The trick to complete a project never takes one that doesn't excite you. Since I mostly develop products for my own company, I have the luxury of picking up my team, project, and tools.

I started procedural programming with python then started picking up OPP. (OPP did not make sense to me since I wasn't working on real projects, just hobby scripts)

Finally, I learned C and it all began making perfect sense to me!

-> I finally understood how python does stuff it does at a low level.

Then I learned more advanced python stuff like decorators, generators etc...

Then I hired a few professional programmers to work for me and learned the software development practice, writing code is a small part of actual software project development.

-> I learned how software testing, planning, and decisions are done in teams. We were doing Agile SCRUM.

You can probably, pick up good workflow from some opensource GitHub projects which are developed in open!

Then there are special tricks/methods which you can not learn from books, so I hang out on Reddit, twitch, youtube channels and occasionally come across interesting tricks.

Then I learned Haskell, F#, OCaml which helped me in understanding functional programming.

After this, I learned Scheme and then Clojure.

I started writing JavaScript frontends with React and Vue.

Got interested in Reverse Engineering, reading Assembly etc... but then got bored because I was spending hours and hours and achieved very little.

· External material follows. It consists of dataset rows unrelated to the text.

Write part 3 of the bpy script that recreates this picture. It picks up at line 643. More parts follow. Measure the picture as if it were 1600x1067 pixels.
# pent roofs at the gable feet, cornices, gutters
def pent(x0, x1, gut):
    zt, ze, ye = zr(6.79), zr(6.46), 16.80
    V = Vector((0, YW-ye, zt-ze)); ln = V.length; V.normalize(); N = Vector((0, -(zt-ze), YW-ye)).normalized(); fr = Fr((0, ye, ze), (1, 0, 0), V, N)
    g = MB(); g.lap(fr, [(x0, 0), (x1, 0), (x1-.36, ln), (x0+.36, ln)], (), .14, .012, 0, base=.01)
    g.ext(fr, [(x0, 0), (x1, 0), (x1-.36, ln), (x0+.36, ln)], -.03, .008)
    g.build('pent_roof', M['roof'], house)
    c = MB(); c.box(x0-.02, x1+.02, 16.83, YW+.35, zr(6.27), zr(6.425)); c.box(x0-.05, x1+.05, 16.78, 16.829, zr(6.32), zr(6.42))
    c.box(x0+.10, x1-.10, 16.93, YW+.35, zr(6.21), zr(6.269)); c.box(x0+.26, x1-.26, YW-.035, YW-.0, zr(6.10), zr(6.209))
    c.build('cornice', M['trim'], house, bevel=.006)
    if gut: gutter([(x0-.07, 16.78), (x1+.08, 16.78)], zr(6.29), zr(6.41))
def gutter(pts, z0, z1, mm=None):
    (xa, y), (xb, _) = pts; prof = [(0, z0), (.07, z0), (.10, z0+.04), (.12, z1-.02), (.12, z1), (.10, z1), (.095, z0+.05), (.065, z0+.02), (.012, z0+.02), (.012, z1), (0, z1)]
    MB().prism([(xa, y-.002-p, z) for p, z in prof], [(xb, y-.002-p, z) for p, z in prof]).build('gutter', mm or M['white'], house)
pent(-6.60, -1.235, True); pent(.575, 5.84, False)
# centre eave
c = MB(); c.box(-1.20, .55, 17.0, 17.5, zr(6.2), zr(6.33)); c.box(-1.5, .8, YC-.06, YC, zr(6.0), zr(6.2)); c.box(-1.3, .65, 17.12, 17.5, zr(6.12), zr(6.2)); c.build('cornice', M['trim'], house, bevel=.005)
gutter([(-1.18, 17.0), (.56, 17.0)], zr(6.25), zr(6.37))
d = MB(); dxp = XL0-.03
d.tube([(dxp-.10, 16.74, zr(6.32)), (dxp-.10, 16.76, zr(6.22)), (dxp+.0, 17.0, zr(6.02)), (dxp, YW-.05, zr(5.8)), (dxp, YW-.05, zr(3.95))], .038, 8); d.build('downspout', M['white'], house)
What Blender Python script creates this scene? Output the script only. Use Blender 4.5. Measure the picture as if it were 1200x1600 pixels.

Experimented with Java as my company has Java projects written by other devs and I wanted to contribute but didn't like Java and its ecosystem. (It's too complicated for me)

I learned Rust and moved from VIM to Sublime Text then finally to VSCode.

Then I learned Ruby and OPP magic became FINALLY clear to me.

These days I mostly write Go/Rust/Ruby/Vuejs(Typescript) and deploy on Kubernetes which made deployment soo easy, CI with Gitlab or Drone.